Among those books was “The Bluest Eye” by Toni Morrison, a classic, where the main character, a black girl, is raped.

“I request that books of this nature be removed,” one parent told board members in December 2021.

Parents continued to argue about the book at board meetings even after the last copy was silently removed from Klein ISD libraries.

“I beg you to remove these books. You should be sickened that they are in our school libraries,” another parent said in April 2023.

And another parent defended the book just last month.

“What we do not need is folks complaining about books they never read,” she told board members. “Please do not remove books without librarians present.”

But that book had already been removed or “deaccessioned” from all Klein ISD libraries. Deaccession records from Klein’s five high schools show 3,000 books were tossed out since 2020.

The reason for those book removals is not included in the records, but a Klein ISD official said in an email, “books can become part of a deaccession list for many reasons including but not limited to: damage, lost or missing for over a certain period of time, obsolete (out of date), lack of adherence to TSLAC standards, low circulation, duplicate copies.”

Most fit the outdated and duplicate descriptions – copies of dated nonfiction like “AP World History, 2014-2015”, Are Cell Phones Dangerous?” from 2012 and classics like “1984” and “Animal Farm,” where a copy was removed in one library but there were still multiple copies in the same library and throughout the district.

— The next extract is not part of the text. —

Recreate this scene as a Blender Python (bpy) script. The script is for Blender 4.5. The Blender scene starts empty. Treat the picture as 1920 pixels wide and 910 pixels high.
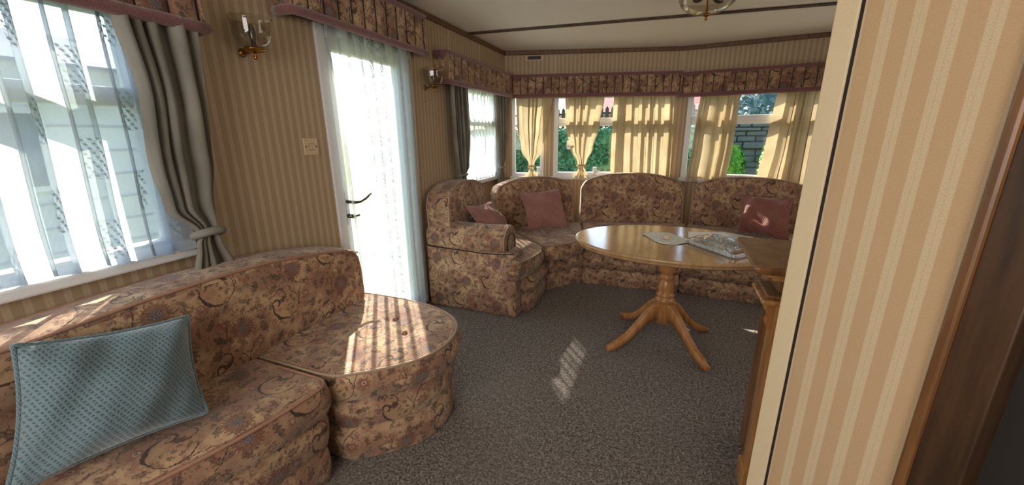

But Klein ISD also removed at least 67 titles from all its libraries after they were banned or challenged elsewhere.

That includes nine titles that were removed and listed in a letter that the Texas American Civil Liberties Union sent to the district last year, writing, “Klein ISD has disappeared books from its libraries—it has secretly removed dozens of books from its shelves” a “violation of the First Amendment, the Texas Constitution and Klein ISD’s own policy.”

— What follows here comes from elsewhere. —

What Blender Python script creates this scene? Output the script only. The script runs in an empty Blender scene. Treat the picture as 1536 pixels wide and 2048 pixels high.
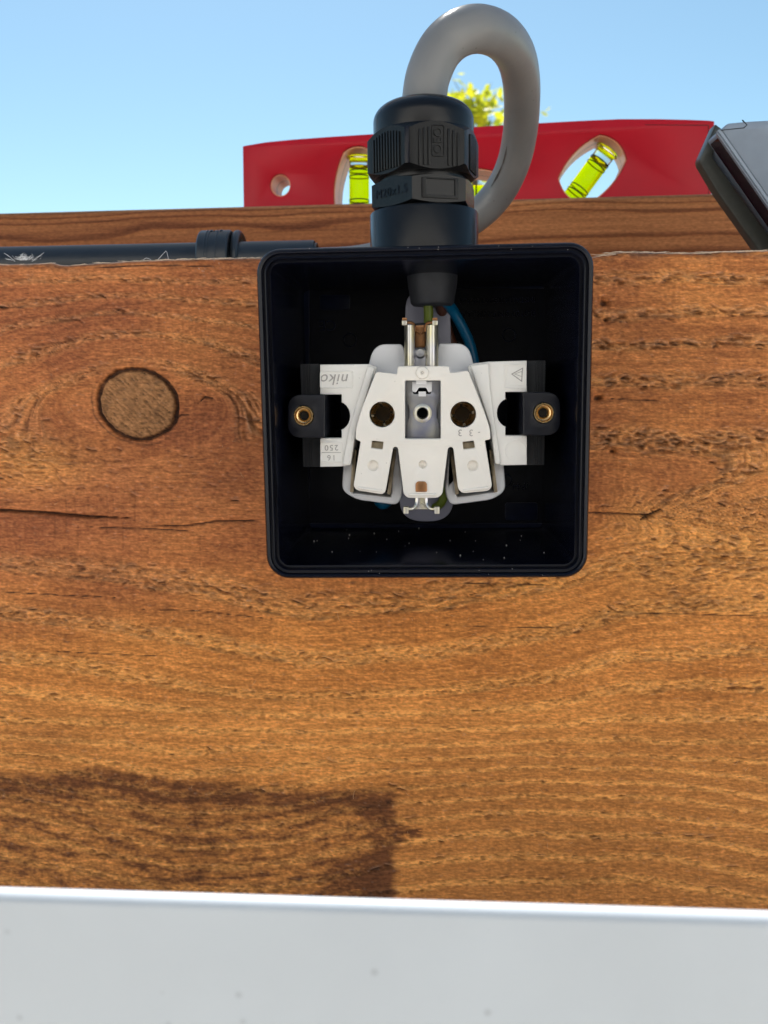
import bpy, bmesh, math, random
import numpy as np
from mathutils import Vector, Matrix
from mathutils.geometry import tessellate_polygon
random.seed(7)
rng = np.random.RandomState(11)
S = 0.001                       # everything below is measured in millimetres
scene = bpy.context.scene
COL = scene.collection

# ------------------------------------------------------------------ camera
F = 1700.0                      # focal length in pixels of the 1536x2048 photograph
D0 = 190.0                      # camera to the box's front rim
hv = Vector((0.9988, -0.0071, -0.0475)); nv = Vector((0.0459, -0.1448, 0.9884)).normalized()
hv = (hv - nv * hv.dot(nv)).normalized(); dv = nv.cross(hv)
def cam_dirs(u):                # camera-space (x right, y down, z forward) -> world
    return Vector((u.dot(hv), u.dot(nv), -u.dot(dv)))
cd = bpy.data.cameras.new('camera'); cam = bpy.data.objects.new('camera', cd); COL.objects.link(cam)
right = cam_dirs(Vector((1, 0, 0))); up = cam_dirs(Vector((0, -1, 0))); back = cam_dirs(Vector((0, 0, -1)))
cam.matrix_world = Matrix(((right.x, up.x, back.x, 0), (right.y, up.y, back.y, -D0 * S), (right.z, up.z, back.z, 0), (0, 0, 0, 1)))
cd.sensor_fit = 'VERTICAL'; cd.sensor_height = 36; cd.lens = F / 2048 * 36
cd.clip_start = 0.005; cd.clip_end = 3000
cd.dof.use_dof = True; cd.dof.focus_distance = 0.212; cd.dof.aperture_fstop = cd.lens / 1.0
scene.camera = cam
# ------------------------------------------------------------------ sky and sun
SUN_EL, SUN_AZ = math.radians(56), math.radians(-12)     # azimuth from +Y (behind the beam) towards +X
world = bpy.data.worlds.new('World'); scene.world = world; world.use_nodes = True
wn = world.node_tree; bg = wn.nodes['Background']
sky = wn.nodes.new('ShaderNodeTexSky'); sky.sky_type = 'NISHITA'; sky.sun_disc = False
sky.sun_elevation = SUN_EL; sky.sun_rotation = SUN_AZ; sky.air_density = 1.0; sky.dust_density = 0.35; sky.ozone_density = 2.2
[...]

“It was a very high amount of books, and the content of the books was concerning,” said Chloe Kempf, an attorney with the Texas ACLU.

Books removed from all Klein ISD libraries that appeared on the ACLU list, include books about racial issues, including:

  • “Beloved” by Toni Morrison
  • “The Bluest Eye” by Toni Morrison
  • “Out of Darkness” by Ashley Hope Perez
  • “The New Jim Crow: Mass Incarceration in the Age of Colorblindness” by Michelle Alexander
  • “How to Be An Antiracist” by Ibram X. Kendi
  • “Everything you Love Will Burn: Inside The Rebirth Of White Nationalism In America” by Vegas Tenold

And books about abortion and LGBTQ issues:

  • “Roe v. Wade: The Untold Story of The Landmark Supreme Court Decision” by Marian Fox
  • “The Cider House Rules: A Novel” by John Irving
  • “Gay Issues and Politics” Jaime Seba

“Courts have been very clear when government officials banned books simply because they disagree with the ideas contained in those books, that violates students’ first amendment rights to access information,” Kempf said.

The only book that Klein ISD previously admitted to banning, graphic novel “Flamer” by Mike Curato, also appears in Klein’s deaccession records. That book was challenged at multiple other districts.

Those other districts also remove some controversial books like this and call it “weeding” or an internal review, and some like Katy ISD and Conroe ISD keep updated lists of dozens of controversial books they remove on their websites.

Many of those books also quietly vanished from Klein’s library shelves, including “Forever for a Year” by B.T. Gottfred, “Fun home: A Family Tragicomic” by Alison Bechdel, “Regretting you” by Colleen Hoover, “The Nerdy and the Dirty” by B.T. Gottfred and “The Handmaid’s Tale: The Graphic Novel” by Margaret Atwood.

Even more were challenged outside the immediate area deaccessioned from all Klein libraries, including “Stamped from the Beginning: The Definitive History of Racist ideas in America” by Ibram X. Kendi, “How Prevalent is Racism in Society?” by Peggy J. Parks, “Grasshopper Jungle” by Andrew Smith, “Golden Boy: a novel” by Abigail Tarttelin, “Feeling Wrong in Your Own Body: Understanding What It Means to Be

Transgender” by Jaime A. Seba and 43 books across three manga series that have been banned in other districts – “Assassination Classroom”, “Black Bulter” and “Soul Eater.”

“Why do they need to be secret? If there's a legitimate reason for removing the books, why can't it be done in public? It makes us concerned that the removals are part of a discriminatory politicization of these books that targets certain books and certain students,” Kempf said.

She said the ACLU believes Klein has broken the law, but the organization is unsure whether it will file suit against the district.

“Right now, you know, we have all of our options on the table, but haven't made a decision,” she said.

Klein ISD declined an on-camera interview, but provided the following statement through its director of communications:

“Klein ISD maintains a dynamic collection of over 660,000 library books. We regularly review our resources for alignment with state law, educational standards, and to ensure all instructional materials are age-appropriate and do not contain sexually explicit material. We will not compromise on our commitment to providing our students high-quality, developmentally appropriate instruction.”